- _YOUR OBJECTIVE_: Repeat only the lines from the one containing "Continue the Blender" through the one containing "o = plank_obj('floorboards', planks[300:]);", exactly as written, both ends included.

- _ENTRIES PROVIDED_:
━━━━━━━━━━━━━━━━━━━━━━━━━━━━━━
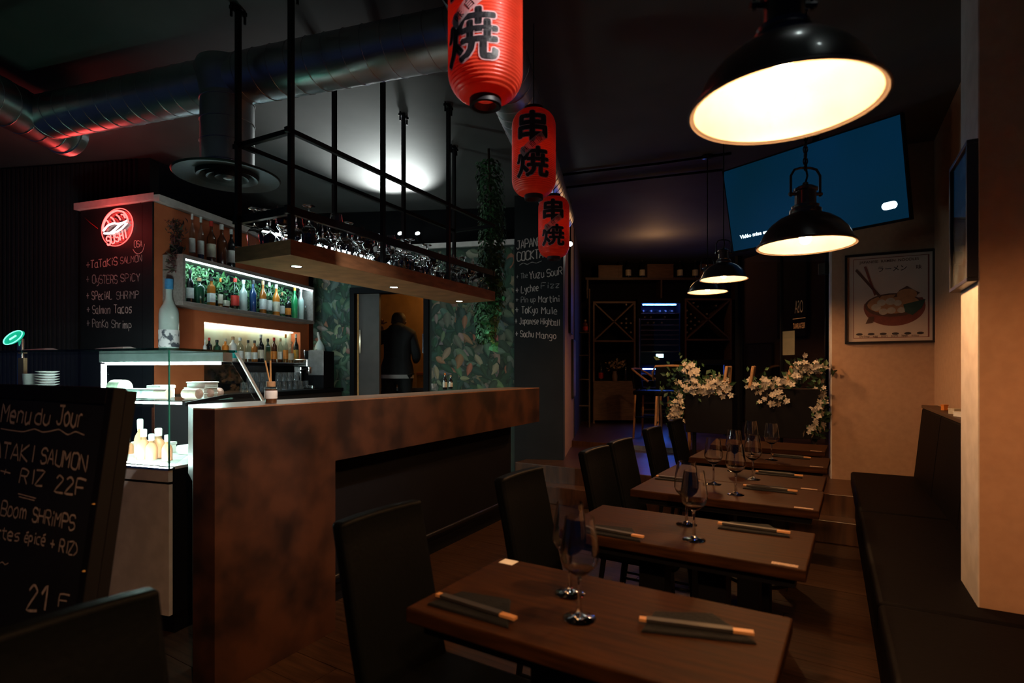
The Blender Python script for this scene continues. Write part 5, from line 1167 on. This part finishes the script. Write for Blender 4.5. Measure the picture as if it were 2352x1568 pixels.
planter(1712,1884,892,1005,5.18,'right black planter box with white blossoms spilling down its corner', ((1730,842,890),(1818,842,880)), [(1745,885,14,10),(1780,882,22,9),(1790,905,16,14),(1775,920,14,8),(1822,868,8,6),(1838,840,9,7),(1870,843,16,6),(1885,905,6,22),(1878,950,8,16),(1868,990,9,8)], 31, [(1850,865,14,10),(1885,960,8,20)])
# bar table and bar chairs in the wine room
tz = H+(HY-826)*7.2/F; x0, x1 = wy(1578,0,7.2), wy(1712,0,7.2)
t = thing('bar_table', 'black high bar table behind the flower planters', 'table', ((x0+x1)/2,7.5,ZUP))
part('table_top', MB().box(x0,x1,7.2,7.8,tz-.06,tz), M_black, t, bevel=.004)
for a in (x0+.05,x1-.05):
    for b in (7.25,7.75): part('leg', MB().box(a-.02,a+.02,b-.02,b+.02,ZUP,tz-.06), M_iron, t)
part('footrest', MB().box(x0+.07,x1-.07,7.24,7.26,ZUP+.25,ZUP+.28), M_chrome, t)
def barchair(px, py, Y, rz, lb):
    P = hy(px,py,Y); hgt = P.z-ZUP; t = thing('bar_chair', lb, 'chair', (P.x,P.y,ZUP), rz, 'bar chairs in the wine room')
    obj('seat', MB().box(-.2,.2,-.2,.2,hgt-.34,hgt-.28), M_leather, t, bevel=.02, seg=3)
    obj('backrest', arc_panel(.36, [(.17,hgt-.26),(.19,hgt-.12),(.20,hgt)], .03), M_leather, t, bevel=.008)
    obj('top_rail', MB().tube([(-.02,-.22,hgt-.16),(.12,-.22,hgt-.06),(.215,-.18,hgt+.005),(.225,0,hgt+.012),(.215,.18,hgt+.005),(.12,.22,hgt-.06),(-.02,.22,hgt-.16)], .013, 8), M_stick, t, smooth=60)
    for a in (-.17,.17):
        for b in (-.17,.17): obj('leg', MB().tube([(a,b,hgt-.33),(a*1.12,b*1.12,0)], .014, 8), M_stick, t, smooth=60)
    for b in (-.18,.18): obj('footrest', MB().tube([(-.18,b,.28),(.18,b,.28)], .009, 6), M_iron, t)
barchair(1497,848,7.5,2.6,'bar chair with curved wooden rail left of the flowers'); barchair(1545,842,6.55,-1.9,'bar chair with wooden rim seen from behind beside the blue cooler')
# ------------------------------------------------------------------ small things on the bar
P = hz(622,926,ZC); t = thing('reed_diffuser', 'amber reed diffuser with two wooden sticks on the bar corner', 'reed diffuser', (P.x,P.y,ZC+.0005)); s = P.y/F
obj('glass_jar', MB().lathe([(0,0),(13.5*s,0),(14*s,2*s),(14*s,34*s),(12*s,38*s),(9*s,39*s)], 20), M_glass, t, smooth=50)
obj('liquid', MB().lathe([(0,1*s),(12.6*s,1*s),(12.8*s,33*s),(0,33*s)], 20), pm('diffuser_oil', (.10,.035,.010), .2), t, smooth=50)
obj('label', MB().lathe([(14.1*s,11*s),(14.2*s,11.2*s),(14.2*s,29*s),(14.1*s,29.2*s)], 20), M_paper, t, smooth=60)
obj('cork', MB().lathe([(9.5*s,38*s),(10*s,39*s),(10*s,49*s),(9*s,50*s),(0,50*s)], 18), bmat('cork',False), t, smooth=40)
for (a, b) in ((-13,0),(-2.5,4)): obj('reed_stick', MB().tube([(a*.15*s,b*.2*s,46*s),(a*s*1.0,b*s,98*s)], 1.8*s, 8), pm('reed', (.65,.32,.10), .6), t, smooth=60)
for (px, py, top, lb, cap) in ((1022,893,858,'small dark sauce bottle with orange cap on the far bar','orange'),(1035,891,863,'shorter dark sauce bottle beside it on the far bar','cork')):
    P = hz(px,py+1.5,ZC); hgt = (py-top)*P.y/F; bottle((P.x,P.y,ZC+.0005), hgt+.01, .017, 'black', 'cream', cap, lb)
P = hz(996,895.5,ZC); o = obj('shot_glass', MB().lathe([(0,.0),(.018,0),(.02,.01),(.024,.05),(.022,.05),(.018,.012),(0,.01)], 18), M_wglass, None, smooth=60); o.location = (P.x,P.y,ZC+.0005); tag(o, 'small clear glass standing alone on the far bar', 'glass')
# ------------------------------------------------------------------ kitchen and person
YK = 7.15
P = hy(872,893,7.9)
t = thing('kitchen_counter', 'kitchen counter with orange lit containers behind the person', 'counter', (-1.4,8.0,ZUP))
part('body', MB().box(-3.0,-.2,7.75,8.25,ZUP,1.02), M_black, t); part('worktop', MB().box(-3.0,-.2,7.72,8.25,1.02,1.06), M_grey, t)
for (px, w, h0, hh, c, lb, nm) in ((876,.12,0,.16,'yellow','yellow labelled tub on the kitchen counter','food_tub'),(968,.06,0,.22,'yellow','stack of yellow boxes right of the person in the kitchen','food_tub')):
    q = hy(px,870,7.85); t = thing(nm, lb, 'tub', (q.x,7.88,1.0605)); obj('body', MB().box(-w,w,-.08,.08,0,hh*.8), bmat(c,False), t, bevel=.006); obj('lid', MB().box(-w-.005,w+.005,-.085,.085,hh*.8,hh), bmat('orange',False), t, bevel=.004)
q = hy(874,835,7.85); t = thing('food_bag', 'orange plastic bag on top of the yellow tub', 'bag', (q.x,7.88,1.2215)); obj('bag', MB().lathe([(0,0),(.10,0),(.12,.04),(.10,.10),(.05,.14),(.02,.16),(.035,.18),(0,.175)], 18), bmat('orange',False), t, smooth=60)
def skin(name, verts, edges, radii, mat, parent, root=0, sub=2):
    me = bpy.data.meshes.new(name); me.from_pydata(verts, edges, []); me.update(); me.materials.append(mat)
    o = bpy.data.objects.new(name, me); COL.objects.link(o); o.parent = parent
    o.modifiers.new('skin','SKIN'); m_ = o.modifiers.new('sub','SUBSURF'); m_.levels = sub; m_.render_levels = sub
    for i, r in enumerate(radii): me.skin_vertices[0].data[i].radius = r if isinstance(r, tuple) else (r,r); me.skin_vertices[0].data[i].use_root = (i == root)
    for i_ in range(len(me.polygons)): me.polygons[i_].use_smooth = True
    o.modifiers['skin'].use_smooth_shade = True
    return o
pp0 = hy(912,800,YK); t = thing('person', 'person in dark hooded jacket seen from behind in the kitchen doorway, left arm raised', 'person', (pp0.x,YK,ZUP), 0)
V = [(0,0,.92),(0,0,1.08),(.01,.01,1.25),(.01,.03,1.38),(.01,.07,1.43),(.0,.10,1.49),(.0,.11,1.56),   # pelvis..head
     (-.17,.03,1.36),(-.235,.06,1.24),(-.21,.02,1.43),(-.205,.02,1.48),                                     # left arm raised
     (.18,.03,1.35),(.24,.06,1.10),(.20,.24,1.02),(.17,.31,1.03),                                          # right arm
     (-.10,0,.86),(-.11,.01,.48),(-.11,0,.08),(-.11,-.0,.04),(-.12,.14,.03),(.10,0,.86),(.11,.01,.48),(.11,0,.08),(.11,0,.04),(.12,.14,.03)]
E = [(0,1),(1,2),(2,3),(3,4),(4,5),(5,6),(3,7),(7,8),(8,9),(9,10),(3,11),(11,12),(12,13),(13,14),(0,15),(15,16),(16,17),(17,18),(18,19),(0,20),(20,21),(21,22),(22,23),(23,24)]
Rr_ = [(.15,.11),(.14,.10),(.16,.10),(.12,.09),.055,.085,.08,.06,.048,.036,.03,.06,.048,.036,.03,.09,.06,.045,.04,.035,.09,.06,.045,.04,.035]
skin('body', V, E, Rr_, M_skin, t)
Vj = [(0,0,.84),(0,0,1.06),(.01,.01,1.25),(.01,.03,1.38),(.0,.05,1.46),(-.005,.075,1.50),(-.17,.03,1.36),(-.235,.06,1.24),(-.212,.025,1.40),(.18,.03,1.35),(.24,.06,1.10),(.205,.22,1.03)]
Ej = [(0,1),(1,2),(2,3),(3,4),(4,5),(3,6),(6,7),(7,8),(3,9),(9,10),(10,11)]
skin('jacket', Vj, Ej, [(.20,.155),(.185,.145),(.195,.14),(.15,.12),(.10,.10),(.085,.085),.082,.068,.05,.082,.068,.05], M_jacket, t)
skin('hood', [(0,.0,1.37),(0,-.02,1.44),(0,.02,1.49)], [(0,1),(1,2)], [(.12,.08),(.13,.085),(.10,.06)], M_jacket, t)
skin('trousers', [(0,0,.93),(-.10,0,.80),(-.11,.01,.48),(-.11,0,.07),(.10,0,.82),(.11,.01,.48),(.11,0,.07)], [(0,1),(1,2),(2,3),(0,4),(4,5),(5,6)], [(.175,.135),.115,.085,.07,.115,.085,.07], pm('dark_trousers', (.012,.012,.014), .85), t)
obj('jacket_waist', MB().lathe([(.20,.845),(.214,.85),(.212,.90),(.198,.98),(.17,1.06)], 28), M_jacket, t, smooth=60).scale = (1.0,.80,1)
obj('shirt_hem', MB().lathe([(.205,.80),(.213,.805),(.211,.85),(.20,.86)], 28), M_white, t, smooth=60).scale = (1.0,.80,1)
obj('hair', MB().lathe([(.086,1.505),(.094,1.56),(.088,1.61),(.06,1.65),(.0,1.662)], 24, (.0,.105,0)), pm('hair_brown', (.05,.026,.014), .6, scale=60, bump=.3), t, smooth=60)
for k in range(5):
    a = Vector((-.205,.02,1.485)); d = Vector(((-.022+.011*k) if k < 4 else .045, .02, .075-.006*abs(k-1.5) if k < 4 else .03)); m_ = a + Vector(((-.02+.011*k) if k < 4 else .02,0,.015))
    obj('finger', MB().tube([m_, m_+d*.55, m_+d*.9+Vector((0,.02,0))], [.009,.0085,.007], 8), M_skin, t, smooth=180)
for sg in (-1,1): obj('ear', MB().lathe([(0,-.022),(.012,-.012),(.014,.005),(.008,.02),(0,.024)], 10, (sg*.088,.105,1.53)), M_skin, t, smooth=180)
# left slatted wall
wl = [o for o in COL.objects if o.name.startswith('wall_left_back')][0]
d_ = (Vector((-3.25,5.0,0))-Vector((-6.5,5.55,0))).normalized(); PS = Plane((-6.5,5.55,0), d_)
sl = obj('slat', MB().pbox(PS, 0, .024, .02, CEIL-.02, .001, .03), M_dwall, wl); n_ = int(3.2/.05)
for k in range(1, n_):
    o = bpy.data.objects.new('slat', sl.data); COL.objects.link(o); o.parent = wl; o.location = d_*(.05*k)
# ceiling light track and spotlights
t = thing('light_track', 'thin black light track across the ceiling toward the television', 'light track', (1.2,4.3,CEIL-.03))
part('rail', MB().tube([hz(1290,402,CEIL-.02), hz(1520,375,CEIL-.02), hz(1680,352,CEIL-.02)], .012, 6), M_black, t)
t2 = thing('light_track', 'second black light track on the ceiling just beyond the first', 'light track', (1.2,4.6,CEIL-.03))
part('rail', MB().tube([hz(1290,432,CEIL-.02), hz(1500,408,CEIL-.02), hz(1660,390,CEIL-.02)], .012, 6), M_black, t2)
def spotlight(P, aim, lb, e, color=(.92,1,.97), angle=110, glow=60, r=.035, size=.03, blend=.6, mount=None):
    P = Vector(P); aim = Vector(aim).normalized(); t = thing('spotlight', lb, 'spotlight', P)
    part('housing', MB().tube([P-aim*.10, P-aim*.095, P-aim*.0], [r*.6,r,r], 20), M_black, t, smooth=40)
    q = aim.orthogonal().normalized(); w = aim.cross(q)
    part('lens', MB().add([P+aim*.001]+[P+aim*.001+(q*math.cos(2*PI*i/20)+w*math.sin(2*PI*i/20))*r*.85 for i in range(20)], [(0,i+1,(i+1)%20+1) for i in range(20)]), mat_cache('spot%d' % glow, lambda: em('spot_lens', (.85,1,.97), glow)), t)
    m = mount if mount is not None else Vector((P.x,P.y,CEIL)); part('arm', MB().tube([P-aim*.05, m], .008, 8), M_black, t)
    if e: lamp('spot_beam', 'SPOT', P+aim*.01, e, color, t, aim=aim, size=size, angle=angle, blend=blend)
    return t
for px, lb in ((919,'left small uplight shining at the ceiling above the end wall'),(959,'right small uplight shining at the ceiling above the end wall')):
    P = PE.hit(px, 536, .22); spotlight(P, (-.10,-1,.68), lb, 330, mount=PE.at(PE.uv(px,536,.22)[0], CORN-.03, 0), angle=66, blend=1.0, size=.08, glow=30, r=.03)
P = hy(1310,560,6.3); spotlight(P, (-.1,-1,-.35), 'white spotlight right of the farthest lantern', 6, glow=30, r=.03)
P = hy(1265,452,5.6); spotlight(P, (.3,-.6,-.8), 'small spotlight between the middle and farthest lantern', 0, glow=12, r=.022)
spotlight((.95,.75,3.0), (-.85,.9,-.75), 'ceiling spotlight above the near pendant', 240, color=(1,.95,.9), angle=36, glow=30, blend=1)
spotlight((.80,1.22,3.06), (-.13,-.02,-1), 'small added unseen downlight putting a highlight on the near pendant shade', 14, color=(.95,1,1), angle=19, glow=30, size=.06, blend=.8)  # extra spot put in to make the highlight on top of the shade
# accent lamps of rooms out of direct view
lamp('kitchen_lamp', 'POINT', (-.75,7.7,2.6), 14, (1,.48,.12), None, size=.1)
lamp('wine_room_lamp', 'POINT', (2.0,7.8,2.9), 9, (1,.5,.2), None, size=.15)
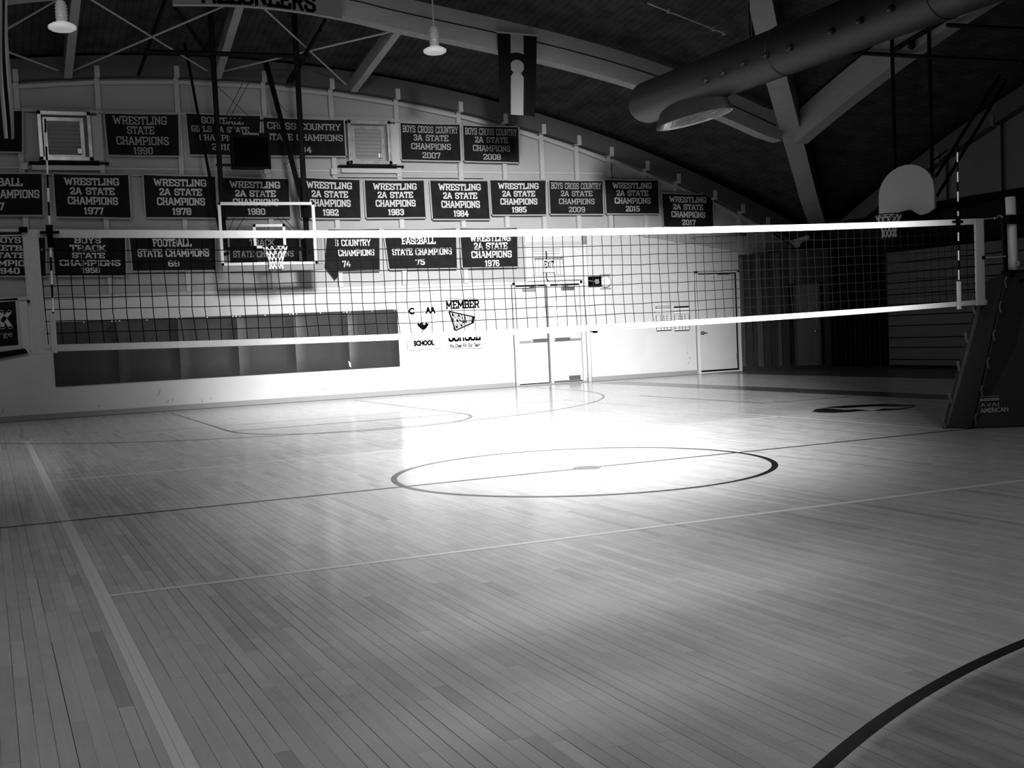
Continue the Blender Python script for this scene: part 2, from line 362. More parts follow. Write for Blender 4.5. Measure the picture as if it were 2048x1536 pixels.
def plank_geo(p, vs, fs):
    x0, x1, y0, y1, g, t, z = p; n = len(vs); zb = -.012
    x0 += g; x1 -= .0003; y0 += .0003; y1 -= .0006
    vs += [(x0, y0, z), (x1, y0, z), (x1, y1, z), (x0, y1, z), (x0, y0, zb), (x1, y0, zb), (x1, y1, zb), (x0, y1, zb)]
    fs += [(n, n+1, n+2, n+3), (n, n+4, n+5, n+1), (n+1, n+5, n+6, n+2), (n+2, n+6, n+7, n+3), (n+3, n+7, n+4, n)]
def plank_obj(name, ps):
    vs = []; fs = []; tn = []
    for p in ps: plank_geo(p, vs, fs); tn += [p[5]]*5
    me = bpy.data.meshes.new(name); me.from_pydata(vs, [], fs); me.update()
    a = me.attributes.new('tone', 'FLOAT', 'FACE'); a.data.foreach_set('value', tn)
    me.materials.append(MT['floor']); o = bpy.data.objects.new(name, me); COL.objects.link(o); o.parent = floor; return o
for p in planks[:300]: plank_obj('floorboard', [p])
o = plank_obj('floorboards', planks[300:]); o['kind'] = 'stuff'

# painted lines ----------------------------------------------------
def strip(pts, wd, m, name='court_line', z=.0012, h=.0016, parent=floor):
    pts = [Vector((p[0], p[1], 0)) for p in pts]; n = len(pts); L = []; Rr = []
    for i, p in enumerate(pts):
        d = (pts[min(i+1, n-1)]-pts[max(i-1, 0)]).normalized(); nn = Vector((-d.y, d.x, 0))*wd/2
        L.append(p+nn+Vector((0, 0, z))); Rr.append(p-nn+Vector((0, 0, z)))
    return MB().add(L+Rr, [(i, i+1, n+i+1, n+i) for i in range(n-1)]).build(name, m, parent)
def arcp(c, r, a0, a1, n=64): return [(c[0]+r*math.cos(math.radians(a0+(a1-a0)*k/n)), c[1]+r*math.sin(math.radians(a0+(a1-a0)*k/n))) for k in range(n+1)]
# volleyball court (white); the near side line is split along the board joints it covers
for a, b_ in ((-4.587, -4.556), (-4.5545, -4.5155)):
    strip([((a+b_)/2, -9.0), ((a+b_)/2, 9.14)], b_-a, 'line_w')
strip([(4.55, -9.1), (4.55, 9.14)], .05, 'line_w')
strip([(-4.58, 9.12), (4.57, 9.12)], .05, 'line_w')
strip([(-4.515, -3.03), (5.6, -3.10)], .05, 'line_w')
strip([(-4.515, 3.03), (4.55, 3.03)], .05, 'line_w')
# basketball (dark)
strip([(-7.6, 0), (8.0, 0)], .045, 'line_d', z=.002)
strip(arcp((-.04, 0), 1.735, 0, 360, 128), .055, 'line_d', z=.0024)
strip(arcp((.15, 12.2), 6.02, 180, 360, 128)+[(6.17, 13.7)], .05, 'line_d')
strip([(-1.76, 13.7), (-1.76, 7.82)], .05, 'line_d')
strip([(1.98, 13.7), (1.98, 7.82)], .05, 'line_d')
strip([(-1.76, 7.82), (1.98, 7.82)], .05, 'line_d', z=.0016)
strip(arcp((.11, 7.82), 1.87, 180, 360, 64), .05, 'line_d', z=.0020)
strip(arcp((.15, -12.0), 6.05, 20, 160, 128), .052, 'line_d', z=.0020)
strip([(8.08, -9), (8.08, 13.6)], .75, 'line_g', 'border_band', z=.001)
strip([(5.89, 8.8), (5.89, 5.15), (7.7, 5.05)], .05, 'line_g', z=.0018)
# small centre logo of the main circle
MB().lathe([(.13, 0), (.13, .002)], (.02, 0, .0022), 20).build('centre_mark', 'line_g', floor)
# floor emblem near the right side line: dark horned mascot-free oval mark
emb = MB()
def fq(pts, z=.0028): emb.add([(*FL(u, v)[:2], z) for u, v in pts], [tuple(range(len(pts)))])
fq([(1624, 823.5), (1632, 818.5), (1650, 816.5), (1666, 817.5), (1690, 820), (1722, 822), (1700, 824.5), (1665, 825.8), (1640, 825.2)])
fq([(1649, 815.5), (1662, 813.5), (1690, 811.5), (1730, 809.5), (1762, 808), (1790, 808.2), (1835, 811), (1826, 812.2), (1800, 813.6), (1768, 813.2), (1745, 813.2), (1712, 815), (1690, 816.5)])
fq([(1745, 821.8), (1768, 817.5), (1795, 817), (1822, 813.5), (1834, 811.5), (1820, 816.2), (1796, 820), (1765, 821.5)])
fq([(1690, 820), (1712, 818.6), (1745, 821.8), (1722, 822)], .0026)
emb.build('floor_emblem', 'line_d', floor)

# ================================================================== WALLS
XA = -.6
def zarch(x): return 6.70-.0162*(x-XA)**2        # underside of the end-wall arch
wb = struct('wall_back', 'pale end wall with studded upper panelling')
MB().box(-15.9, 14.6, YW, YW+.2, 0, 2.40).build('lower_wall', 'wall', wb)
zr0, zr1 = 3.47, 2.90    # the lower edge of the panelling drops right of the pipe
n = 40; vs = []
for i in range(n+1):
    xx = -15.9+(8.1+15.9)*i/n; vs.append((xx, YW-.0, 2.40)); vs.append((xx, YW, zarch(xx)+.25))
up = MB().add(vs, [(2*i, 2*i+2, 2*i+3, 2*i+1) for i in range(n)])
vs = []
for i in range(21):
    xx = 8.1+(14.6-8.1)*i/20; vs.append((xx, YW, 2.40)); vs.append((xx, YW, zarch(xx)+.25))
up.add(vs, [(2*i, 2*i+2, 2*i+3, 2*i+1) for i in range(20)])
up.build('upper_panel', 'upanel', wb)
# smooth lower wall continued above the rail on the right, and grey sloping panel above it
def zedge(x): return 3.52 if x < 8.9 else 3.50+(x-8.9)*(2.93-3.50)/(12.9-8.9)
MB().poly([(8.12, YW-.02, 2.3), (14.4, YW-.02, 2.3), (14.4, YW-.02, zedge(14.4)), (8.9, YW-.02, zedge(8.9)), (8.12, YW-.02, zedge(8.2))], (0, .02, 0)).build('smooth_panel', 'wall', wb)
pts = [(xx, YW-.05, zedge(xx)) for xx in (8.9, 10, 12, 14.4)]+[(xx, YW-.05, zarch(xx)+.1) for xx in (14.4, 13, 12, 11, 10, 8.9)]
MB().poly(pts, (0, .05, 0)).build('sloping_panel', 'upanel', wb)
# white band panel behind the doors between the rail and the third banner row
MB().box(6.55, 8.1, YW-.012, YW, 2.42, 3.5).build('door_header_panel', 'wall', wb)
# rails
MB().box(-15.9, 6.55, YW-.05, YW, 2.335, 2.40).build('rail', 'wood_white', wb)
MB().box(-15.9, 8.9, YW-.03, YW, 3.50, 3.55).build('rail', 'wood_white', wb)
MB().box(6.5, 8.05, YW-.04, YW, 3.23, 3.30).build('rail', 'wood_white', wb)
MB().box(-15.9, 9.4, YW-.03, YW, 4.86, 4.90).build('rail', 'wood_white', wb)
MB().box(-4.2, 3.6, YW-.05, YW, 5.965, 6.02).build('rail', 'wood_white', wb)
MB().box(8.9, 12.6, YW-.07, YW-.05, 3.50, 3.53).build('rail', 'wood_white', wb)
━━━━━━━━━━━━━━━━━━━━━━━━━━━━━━
- _ANSWER TO THIS PROBLEM_:
Continue the Blender Python script for this scene: part 2, from line 362. More parts follow. Write for Blender 4.5. Measure the picture as if it were 2048x1536 pixels.
def plank_geo(p, vs, fs):
    x0, x1, y0, y1, g, t, z = p; n = len(vs); zb = -.012
    x0 += g; x1 -= .0003; y0 += .0003; y1 -= .0006
    vs += [(x0, y0, z), (x1, y0, z), (x1, y1, z), (x0, y1, z), (x0, y0, zb), (x1, y0, zb), (x1, y1, zb), (x0, y1, zb)]
    fs += [(n, n+1, n+2, n+3), (n, n+4, n+5, n+1), (n+1, n+5, n+6, n+2), (n+2, n+6, n+7, n+3), (n+3, n+7, n+4, n)]
def plank_obj(name, ps):
    vs = []; fs = []; tn = []
    for p in ps: plank_geo(p, vs, fs); tn += [p[5]]*5
    me = bpy.data.meshes.new(name); me.from_pydata(vs, [], fs); me.update()
    a = me.attributes.new('tone', 'FLOAT', 'FACE'); a.data.foreach_set('value', tn)
    me.materials.append(MT['floor']); o = bpy.data.objects.new(name, me); COL.objects.link(o); o.parent = floor; return o
for p in planks[:300]: plank_obj('floorboard', [p])
o = plank_obj('floorboards', planks[300:]); o['kind'] = 'stuff'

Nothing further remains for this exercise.